§ **Short task**
Extract everything from the first line through the line with "from concurrent.futures import", both ends included, except for any pictures.

§ **Dataset excerpt**
----

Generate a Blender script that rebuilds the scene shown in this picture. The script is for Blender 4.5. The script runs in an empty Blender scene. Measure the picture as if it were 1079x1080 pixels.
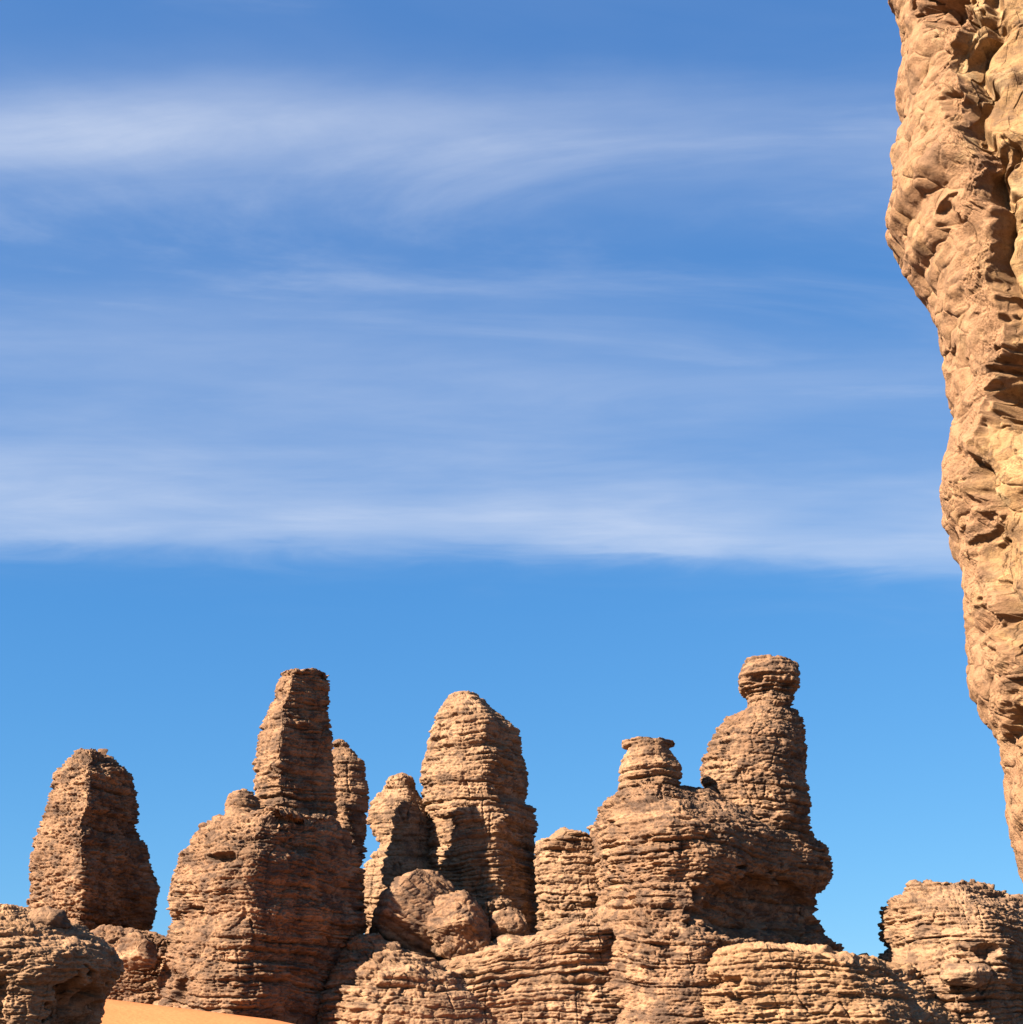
import bpy, math, random
import numpy as np
from concurrent.futures import ThreadPoolExecutor

# ------------------------------------------------------------------ camera, sky, sun, exposure
scene = bpy.context.scene
C = scene.collection
PITCH = math.radians(21.5)
TANH = 0.364                      # tangent of the half field of view
CAM_Z = 1.7
cam_data = bpy.data.cameras.new('camera')
cam_data.sensor_width = 36.0
cam_data.lens = 18.0 / TANH
cam_data.clip_end = 6000.0
cam = bpy.data.objects.new('camera', cam_data)
C.objects.link(cam)
cam.location = (0, 0, CAM_Z)
cam.rotation_euler = (math.radians(90) + PITCH, 0, 0)
scene.camera = cam

SUN_DIR = np.array([-0.70, -0.47, 0.54]); SUN_DIR /= np.linalg.norm(SUN_DIR)
SUN_EL = math.asin(SUN_DIR[2])
SUN_ROT = math.atan2(SUN_DIR[0], SUN_DIR[1]) % (2 * math.pi)
sun_data = bpy.data.lights.new('sun', 'SUN')
sun_data.energy = 5.0
sun_data.angle = math.radians(0.5)
sun_data.color = (1.0, 0.88, 0.72)
sun = bpy.data.objects.new('sun', sun_data)
C.objects.link(sun)
from mathutils import Vector
sun.rotation_euler = Vector(SUN_DIR.tolist()).to_track_quat('Z', 'Y').to_euler()
sun.location = (-60, -40, 80)

EXPOSURE = 2.3
vs = scene.view_settings
vs.view_transform = 'Standard'; vs.look = 'None'; vs.exposure = EXPOSURE; vs.gamma = 1.0
vs.use_curve_mapping = False
scene.cycles.diffuse_bounces = 1


def elev_tan(py):
    b = (540 - py) / 539.5 * TANH
    return (math.sin(PITCH) + b * math.cos(PITCH)) / (math.cos(PITCH) - b * math.sin(PITCH))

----

§ **Result of this task**
Generate a Blender script that rebuilds the scene shown in this picture. The script is for Blender 4.5. The script runs in an empty Blender scene. Measure the picture as if it were 1079x1080 pixels.
import bpy, math, random
import numpy as np
from concurrent.futures import ThreadPoolExecutor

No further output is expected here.